Program Ramadan di Sekolah: Sembilan Gerakan Maraton Sedekah
Ramadan memasuki pekan kedua. Artinya, lambung sudah terbiasa kosong setidaknya selama 14 jam. Pola makan, kiat tetap bugar, mengisi rutinitas dengan frekuensi agak turun dibandingkan hari-hari biasa, sudah bersahabat bersama mereka yang sedang menjalankan ibadah puasa. Ibadah wajib bagi umat muslim itu dijadikan ajang fastabiqul khairat. Salah satunya yakni dengan bersedekah. Sangatlah dianjurkan pada bulan ramadan untuk senantiasa menyisihkan harta maupun keluarkan non-nominal.

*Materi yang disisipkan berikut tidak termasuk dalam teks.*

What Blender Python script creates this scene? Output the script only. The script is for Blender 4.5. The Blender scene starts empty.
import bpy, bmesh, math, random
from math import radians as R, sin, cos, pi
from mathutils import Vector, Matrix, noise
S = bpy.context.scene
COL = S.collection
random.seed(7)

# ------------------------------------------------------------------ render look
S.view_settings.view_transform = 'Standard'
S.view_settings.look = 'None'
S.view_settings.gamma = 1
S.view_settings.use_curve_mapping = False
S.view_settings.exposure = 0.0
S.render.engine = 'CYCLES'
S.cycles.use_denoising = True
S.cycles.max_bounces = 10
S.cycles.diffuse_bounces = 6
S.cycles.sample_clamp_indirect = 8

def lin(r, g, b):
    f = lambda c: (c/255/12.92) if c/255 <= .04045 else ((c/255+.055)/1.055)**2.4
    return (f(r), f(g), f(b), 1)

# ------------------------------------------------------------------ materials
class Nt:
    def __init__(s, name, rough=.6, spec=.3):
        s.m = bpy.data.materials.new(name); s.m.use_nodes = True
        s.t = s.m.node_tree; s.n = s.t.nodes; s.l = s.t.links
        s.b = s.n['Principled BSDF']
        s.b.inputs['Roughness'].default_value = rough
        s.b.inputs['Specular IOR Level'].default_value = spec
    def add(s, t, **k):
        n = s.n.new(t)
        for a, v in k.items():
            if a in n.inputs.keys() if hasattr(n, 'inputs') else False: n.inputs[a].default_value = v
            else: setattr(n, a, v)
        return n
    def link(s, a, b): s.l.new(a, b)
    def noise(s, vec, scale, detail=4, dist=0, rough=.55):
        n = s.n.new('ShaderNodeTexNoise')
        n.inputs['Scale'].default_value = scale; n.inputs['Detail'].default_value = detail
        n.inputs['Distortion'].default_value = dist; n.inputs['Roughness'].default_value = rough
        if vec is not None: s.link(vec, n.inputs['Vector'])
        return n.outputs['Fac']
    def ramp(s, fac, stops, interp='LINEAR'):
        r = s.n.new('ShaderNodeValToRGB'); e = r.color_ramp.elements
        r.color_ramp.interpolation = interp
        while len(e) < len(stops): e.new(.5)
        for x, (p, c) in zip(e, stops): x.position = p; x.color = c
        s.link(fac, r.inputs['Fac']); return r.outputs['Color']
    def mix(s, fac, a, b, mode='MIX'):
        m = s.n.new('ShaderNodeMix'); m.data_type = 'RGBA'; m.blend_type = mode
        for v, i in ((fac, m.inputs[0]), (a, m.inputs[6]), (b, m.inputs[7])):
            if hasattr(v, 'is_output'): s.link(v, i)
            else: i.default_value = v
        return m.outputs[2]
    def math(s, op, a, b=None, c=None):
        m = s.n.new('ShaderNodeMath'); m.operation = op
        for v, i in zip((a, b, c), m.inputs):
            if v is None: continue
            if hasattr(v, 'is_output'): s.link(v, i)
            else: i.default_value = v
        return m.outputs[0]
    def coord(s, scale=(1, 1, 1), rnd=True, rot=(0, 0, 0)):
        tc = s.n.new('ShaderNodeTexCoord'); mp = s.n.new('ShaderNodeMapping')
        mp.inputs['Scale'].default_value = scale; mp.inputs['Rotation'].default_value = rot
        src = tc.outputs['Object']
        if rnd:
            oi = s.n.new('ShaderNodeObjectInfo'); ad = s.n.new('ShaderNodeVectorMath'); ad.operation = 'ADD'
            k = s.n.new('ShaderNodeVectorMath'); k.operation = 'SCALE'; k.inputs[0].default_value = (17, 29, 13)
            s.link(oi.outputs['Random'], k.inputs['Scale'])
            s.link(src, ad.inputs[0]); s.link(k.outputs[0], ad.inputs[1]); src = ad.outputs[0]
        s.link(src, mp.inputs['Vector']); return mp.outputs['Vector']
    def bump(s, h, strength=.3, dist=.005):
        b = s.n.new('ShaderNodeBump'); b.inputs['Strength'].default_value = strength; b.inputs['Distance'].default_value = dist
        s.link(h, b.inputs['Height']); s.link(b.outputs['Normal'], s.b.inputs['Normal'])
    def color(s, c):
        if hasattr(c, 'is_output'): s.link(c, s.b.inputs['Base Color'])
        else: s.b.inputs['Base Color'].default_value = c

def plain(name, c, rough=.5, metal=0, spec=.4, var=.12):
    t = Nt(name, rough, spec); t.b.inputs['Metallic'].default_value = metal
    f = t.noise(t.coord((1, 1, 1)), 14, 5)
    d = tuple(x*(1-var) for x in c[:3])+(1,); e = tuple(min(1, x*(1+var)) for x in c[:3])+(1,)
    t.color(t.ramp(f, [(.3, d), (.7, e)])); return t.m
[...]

"Dan belanjakanlah sebagian dari apa yang telah Kami berikan kepadamu sebelum datang kematian kepada salah seorang di antara kamu; lalu ia berkata: "Ya Rabb-ku, mengapa Engkau tidak menangguhkan (kematian)ku sampai waktu yang dekat, yang menyebabkan aku dapat bersedekah dan aku termasuk orang-orang yang saleh?" (QS Al-Munafiqun: 10)
Bicara sedekah tidak melulu terkait uang. Senyuman, pertolongan, membantu mengurai problematika teman, menularkan ilmu pengetahuan, termasuk dalam sedekah non-materi. Sedekah merupakan pemberian sesuatu kepada fakir miskin atau yang berhak menerimanya, di luar kewajiban zakat dan zakat fitrah sesuai dengan kemampuan pemberi (KBBI). Namun, yang berlaku dalam masyarakat tidak terbatas pada satu golongan tertentu saja, memaknai lebih meluas.
Banyak konsep bersedekah, tak terkecuali program ramadan di sekolah. Satu bulan dipenuhi kegiatan pesantren kilat, misalnya. Gagasan pesantren kilat ada yang sifatnya harian, setengah hari, ada pula mingguan. Contohnya, kelas rendah mengikuti program setengah hari, kelas atas terjadwal mulai pukul 16.00 hingga ba'da salat tarawih. Lantas kaitannya dengan sedekah apa? Pesantren kilat mengajarkan sedekah melalui perolehan materi, presentasi, hingga praktik.
Bagi saya, pesantren kilat diperlukan modifikasi supaya tidak terkesan monoton. Sembilan program aktivitas yang dapat menjadi alternatif maraton pada ramadan selain pesantren kilat dapat diringkas sebagai berikut.
Pertama, Parpet (Parcel Paket)
Program Parpet merupakan sedekah dalam bentuk parcel. Di kelas anak saya kebetulan mendapat jatah dua botol sirup. Kelas sebelah kebagian membawa gula pasir 2 kilo, kue kering, dan minyak 1 liter. Sekolah sudah menyusun keperluan parcel dan akan diserahkan kepada stakeholder. Wah menguntungkan pihak lainnya dong! Dan kenapa pula siswa sebagai 'sang dermawan'? Pertanyaan itu tidak hanya saja singgah di otak saya, ternyata anak saya juga bertanya-tanya.
Dengan sikap polosnya sambil meraih lengan baju saya sembari berkata, "Ibu, kenapa ustadah nyuruh kita buat bawa sirup, memangnya mau dibuat apa?" Demikian kira-kira dia luapkan isi hatinya. Perlahan saya sampaikan bahwa sekolah mengajarkan anak-anak untuk giat bersedekah, utamanya di bulan ramadan. Karena sedekah tidak akan membuat hati dan harta kita miskin. Dua botol sirup yang kita keluarkan akan diganti Allah berliat ganda.
Program ini dapat dijadikan list keragaman program di sekolah swasta. Lalu bagaimana dengan sekolah negeri, sebetulnya sah-sah saja berdasarkan kebijakan masing-masing pimpinan dalam meramu program sekolah, tetapi tetap berpegang pada peraturan yang berlaku. Seandainya program parcel bisa dijadikan alternatif, maka perlu adanya strategi dan diskusi guna mencapai kesepakatan kepada paguyuban wali murid maupun komite sekolah. Hindari kata pungli di sekolah negeri!.
Kedua, TabRam (Tabungan Ramadhan)
Kiranya begitulah penampakan celengan atau tabungan yang dibuat anak saya saat menjelang ramadan. Saya baca e-pemberitahuan melalui grup WhatsApp bahwa pengumpulan celengan dilaksanakan per pekan. Sehari menjelang pengumpulan, para wali murid diingatkan kembali supaya jangan lupa membawa hasil tabungan ananda selama satu minggu. Tentu hasilnya pun beragam antara satu anak dengan lainnya.